On the other hand, we can also study in this book some of the more positive aspects of the Nigerian maritime trade.  Chapter 2, titled “The Evolution of Nigeria’s Maritime Industry” furnishes such a scenario, especially when we consider that one of the subjects treated in that chapter, “NMA” and “NIMASA”, can be conceived as special-purpose-vehicles established by the federal government in 1987 (and modified in 2007) to facilitate the participation of Nigerians in shipping, seafaring, ocean transportation and general maritime trade.  We must not lose sight of the statistics of Nigeria’s natural endowment which I expressed above, such as large population, access to the Atlantic Ocean, favourable climate and abundant mineral and agricultural resources leading to dominance in the West African region. But the question then, as now, is how we are tapping these resources to create wealth, reduce poverty and want, and improve the general standard of life and wellbeing for the citizenry.

On this score, I must state that we have more work to do, especially to capture the right competitive spirit to claim our share of the carriage of cargoes generated by the nation’s economy and international trade. I must commend the erstwhile spirit that was embedded in the National Maritime Authority (NMA) which resulted in the implementation of the 40-40-20 cargo-sharing formula based on UNCTAD Code of Conduct for Liner Conferences.  This policy which came into force in 1988 and was suspended in 2000 gave fillip to many Nigerian businesses to join the international trade in ship ownership, ship operation, ship chartering, multimodal transport and logistics businesses and even transshipment services.  Again, we must not feel shy to admit the errors that crept into the system via commission agents who dabbled into the sector with brief-case companies and had no genuine interest in developing the aims and objectives of that highly-applauded National Shipping Policy.  Eventually, the policy was suspended and this has unfortunately whittled the number of indigenous operators in Nigeria’s ocean shipping business, much against the dreams of the founding fathers of the nation who established the defunct Nigerian National Shipping Line as a symbol of our quest to retain what should belong to us.  The federal government should not relent to devise new policies and incentives as a way to encourage indigenous operators to continue their legitimate activities in the maritime sector, perhaps by retreating to coastal shipping as a prelude to future venturing into ocean shipping.

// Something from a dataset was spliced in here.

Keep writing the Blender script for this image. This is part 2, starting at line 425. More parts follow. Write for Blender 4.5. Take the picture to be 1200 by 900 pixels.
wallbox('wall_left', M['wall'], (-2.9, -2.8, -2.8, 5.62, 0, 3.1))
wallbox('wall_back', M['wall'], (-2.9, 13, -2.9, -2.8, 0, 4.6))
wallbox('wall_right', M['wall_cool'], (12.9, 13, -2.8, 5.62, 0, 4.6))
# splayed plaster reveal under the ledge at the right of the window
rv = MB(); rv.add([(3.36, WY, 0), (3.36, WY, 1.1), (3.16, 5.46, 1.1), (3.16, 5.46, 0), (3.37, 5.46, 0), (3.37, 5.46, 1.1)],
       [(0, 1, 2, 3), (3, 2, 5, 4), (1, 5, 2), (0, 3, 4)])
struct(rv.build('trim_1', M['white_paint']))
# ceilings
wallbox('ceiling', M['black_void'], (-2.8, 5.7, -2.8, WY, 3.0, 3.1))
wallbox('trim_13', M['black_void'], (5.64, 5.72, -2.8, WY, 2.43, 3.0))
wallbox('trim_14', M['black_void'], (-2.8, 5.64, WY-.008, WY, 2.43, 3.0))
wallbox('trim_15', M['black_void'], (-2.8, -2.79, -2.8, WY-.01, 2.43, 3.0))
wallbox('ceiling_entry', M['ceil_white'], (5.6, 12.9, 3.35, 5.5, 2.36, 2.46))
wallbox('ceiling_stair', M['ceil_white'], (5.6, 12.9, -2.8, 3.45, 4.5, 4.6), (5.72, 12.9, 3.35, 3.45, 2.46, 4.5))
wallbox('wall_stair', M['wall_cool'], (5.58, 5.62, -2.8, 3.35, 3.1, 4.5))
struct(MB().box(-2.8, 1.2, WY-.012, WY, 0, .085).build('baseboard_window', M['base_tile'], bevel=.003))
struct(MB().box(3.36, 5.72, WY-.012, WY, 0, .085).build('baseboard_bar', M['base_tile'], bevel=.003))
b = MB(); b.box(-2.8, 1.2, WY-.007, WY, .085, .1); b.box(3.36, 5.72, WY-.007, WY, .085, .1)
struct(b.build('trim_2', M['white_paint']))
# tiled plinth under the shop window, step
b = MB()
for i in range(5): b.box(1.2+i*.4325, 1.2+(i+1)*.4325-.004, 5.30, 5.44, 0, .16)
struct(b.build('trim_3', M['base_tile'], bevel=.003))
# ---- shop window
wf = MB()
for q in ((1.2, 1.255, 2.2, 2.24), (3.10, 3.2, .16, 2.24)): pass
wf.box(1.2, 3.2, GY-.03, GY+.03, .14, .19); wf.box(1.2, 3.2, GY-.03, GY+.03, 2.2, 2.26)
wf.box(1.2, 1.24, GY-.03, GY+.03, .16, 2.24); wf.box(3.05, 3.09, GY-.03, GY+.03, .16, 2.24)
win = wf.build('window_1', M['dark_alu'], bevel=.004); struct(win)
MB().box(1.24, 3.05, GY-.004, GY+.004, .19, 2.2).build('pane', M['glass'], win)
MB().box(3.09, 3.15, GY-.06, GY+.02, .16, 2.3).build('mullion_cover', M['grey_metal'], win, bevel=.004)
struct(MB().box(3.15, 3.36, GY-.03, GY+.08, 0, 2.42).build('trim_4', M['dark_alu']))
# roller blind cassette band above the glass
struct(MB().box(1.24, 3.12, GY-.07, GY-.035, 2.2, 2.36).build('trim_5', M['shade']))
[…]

In conclusion, I must commend the author, Mrs Anishere, for her persistence and erudite disposition to constantly put pen to paper and keep all of us reminded of the various tasks at hand in developing a virile, robust, balanced and world-class perspective for the development of our maritime sector despite our social challenges as an emerging market. I have focused on just two chapters of the book to demonstrate that the issues canvassed in the book are real-life and not hypothesis.  I would like to enjoin us to buy copies of the book and use it to develop our reading culture and thereby contribute to the conversation on how to nurture the maritime nation of our dreams.